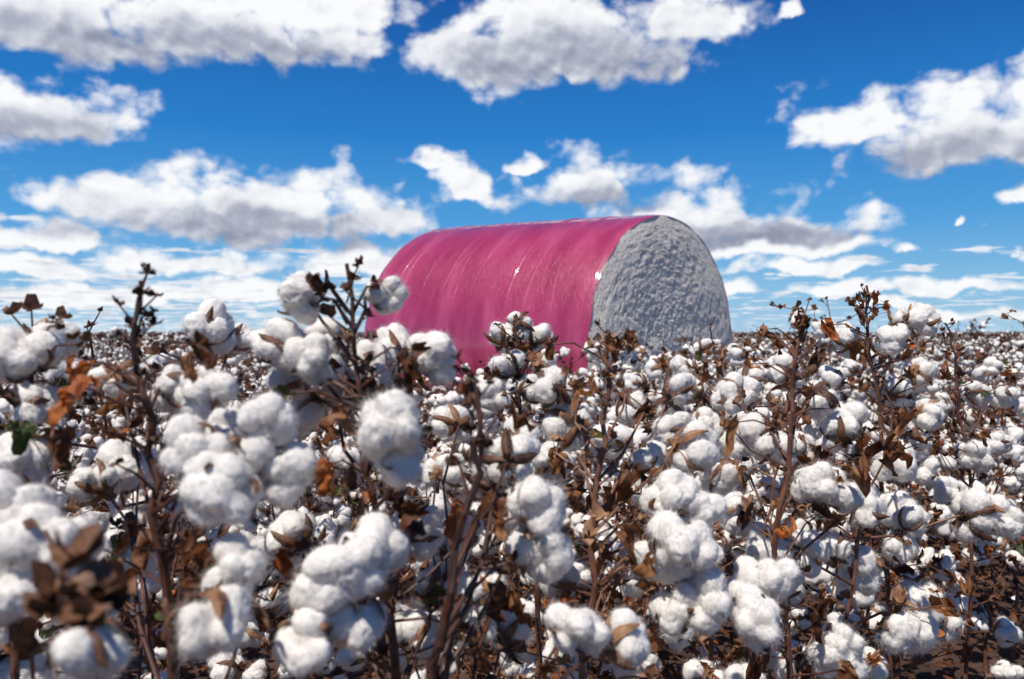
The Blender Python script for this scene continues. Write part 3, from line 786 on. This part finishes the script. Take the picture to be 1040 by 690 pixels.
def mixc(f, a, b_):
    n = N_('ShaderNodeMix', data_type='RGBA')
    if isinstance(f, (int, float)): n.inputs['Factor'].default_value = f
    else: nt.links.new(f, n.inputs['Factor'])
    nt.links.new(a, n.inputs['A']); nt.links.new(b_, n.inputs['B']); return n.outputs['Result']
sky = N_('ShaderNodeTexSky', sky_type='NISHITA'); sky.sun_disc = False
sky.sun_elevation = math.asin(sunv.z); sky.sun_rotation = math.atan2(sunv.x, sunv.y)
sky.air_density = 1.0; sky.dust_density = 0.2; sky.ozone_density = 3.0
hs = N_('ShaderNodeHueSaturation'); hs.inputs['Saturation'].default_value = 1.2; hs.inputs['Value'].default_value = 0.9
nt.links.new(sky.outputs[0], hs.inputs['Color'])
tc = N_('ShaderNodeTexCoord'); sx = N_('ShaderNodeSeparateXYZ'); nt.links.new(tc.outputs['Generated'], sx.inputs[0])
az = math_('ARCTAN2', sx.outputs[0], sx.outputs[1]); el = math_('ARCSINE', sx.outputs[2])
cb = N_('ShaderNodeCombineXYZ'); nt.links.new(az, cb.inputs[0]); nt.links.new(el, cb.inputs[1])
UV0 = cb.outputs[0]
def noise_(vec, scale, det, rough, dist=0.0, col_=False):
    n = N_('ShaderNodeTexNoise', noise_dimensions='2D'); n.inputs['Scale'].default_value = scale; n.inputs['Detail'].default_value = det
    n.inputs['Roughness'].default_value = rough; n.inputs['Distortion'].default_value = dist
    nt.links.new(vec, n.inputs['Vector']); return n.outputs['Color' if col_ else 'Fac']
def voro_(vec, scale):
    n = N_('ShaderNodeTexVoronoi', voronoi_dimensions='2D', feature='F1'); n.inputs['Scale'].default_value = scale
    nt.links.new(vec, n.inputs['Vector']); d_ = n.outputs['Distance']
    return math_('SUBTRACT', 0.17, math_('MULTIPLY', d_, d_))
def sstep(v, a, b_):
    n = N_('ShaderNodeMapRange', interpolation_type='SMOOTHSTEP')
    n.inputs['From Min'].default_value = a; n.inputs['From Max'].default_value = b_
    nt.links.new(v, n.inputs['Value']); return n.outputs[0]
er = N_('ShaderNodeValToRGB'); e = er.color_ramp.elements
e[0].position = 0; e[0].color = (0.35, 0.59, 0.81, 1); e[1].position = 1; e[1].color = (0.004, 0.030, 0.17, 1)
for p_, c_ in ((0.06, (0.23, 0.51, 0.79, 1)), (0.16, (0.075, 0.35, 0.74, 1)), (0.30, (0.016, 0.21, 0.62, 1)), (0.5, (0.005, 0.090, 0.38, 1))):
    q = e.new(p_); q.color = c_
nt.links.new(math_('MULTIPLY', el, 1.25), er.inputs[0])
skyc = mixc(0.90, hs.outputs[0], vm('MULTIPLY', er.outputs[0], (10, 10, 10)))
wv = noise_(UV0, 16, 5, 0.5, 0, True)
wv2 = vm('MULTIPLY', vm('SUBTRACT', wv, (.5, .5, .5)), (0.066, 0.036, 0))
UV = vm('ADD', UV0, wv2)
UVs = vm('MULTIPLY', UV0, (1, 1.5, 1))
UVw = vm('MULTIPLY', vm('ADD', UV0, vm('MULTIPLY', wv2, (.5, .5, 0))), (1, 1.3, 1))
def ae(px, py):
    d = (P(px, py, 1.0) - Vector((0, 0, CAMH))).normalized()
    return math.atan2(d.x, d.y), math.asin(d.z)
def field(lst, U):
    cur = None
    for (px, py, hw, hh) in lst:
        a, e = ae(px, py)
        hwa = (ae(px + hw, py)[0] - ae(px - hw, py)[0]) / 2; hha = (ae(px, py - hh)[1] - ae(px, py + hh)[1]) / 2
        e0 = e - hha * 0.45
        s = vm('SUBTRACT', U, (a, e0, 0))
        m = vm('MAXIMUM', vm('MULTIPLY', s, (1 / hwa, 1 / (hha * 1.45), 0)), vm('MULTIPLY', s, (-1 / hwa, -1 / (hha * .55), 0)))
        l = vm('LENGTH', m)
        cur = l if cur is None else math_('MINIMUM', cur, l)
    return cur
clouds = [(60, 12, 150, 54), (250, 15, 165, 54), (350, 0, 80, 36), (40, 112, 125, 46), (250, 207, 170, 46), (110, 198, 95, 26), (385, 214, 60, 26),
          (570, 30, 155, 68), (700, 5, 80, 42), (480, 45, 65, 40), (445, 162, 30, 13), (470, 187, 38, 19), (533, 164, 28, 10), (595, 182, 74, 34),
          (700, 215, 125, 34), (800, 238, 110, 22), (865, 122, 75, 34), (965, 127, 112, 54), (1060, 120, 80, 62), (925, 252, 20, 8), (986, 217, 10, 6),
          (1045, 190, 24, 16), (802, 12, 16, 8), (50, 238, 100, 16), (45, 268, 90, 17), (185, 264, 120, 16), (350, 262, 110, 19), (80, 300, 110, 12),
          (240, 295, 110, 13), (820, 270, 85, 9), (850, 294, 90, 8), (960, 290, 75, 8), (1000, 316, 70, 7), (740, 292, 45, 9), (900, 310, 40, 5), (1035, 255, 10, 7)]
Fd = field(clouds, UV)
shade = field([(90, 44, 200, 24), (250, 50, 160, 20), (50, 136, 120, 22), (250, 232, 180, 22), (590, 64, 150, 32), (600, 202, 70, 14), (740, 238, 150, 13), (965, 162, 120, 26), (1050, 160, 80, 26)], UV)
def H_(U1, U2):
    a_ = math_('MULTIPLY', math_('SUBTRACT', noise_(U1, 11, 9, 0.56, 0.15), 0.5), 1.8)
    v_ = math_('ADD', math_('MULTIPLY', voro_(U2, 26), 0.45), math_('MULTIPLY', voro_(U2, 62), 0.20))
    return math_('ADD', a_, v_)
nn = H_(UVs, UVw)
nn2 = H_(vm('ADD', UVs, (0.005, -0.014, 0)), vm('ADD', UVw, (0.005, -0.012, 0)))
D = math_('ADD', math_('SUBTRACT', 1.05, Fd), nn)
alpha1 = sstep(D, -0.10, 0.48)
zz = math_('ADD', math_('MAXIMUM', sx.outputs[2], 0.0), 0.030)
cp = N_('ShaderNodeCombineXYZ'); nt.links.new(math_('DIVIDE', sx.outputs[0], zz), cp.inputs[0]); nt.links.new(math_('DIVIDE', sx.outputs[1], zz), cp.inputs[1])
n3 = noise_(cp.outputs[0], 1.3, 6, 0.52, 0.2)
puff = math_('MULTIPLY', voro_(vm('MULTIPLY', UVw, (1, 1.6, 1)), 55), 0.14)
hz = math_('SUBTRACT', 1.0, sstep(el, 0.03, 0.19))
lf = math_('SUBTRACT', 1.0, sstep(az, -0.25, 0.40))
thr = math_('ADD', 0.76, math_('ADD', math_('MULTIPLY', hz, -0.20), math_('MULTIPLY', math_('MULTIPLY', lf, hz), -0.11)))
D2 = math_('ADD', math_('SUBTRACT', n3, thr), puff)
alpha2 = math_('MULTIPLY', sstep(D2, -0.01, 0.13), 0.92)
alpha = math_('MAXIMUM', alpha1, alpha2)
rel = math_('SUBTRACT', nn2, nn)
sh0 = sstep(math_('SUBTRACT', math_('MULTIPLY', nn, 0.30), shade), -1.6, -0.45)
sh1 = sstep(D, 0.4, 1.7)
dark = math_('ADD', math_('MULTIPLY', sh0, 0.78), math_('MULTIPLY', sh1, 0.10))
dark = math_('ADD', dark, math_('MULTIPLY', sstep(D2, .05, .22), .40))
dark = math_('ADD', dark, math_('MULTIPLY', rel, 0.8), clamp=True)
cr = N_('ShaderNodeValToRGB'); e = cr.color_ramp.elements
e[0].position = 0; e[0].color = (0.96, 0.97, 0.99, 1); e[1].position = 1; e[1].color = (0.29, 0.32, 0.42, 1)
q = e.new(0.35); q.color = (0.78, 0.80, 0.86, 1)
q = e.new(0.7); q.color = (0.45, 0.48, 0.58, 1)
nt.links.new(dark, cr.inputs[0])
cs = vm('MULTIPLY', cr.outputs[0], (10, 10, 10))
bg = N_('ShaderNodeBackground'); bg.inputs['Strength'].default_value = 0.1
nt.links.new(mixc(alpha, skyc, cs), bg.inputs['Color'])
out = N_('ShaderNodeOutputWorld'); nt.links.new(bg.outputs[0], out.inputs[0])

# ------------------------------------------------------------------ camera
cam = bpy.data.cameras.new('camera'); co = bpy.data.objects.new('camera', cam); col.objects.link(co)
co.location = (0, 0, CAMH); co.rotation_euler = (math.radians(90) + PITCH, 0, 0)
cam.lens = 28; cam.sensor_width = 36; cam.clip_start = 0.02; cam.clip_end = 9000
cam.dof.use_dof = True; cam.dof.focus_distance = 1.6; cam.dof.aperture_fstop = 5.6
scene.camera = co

What you should do:
From the data, list each line in which the string "scene" appears.

Result of this exercise:
The Blender Python script for this scene continues. Write part 3, from line 786 on. This part finishes the script. Take the picture to be 1040 by 690 pixels.
scene.camera = co